Marketing doesn't stop on the door step of your local tackle shop and it has to be said that most of the gear we buy bears little resemblance to the hype surrounding it. In the last few years fishing tackle has generally got much cheaper at the expense of quality. What seems initially as a victory for the consumer, is nothing more than a lowering of standards, brought about in no small part by mass-production.

Now whilst mass-production should mean that every item is of equal quality, this is in my experience not the case. Whilst all of the companies I have dealt with have always strived for maximum performance, mass-production does inevitably lead to some poor quality product getting through. Once you come to terms with this fact then you can see why tackle testing becomes absolutely essential.

All items of terminal tackle are mass-produced and so will inevitably suffer from some variability in quality, yet some factories seem able to maintain standards much more rigorously than others. Even when paying premium prices the occasional poor quality example does comes to light. Over the last year several products have come to light that would almost certainly have cost me fish if I had not taken the time to test my gear before use.

In April, when I began my serious bream fishing for the year, I purchased a new batch of my favourite hooks as a back-up to my remaining stocks. After a few weeks I came to use the new stock, only to find that the wire had not be tempered properly and that they would open out under very little pressure. When the pressure was removed the hooks sprang back to almost their original shape, so without testing them I am sure that it would have taken me several lost fish to work out what was going on.

Although it hasn't happened to me for a few years now, I did suffer a spate of poor quality hooks once. In around a quarter of the hooks in each packet the points would be poorly formed, or bent right over, making the hooks totally useless. Had I not tested every hook I would have missed a lot of bites using these dodgy hooks. Even when a hook comes out of the packet in a useable state, contact with gravel and snags can often lead to hook points becoming blunt. When fishing with baits on the hook this is often easy to pick up on as the bait will burst or be more difficult to get on the hook when the point is damaged. When using hair-rigs this can be more difficult to recognise and so I make a point not of always feeling the point and catching it in the skin on the end of my finger to ensure that it is still straight and sharp. I don't use the old trick of pulling the hook point over the finger nail for fear of blunting the point.

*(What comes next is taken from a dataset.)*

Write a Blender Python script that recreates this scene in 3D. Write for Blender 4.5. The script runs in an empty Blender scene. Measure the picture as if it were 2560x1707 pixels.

More recently I was talking to an angler who was being broken by roach before he even had the chance to pick the rod up! It transpired that his spool of 2.6lb line was actually breaking at less than a pound and the shock of the fish hitting the bolt-rig feeder was enough to part the line. Again, a simple pull to check the strength of the line would have alerted him to the problem.

Even when you think you have a good spool of line it doesn't necessarily mean that it is consistent all the way through. I have been using a new brand of line just recently with good results, yet after tying around fifty hook lengths I came across a few metres of line that broke much easier than the rest. After stripping off and re-testing I have so far found the rest of the spool of line to be fine. Even when the line has come from the same batch, slight changes in moisture, the alignment of the machine, or inconsistencies in the nylon mix can make big differences in performance.

I hope these examples point out the importance of testing each and every item of tackle you use. Testing the strength of each hook length and each hook takes only a few seconds and is really all about getting into a routine. Certainly, I would never cast out a rig these days without first giving it a good pull with my John Roberts knot tester and checking the sharpness of the hook. A few seconds effort now will ensure that when that fish of a life-time does come along you will not be left thinking what might have been. After all, what is such a fish worth? Add it up, tickets, petrol, days off work, bait. Saving a few pennies on some cheap hooks, or a dodgy spool of line that you never bothered to check won't look so clever when they inevitably let you down.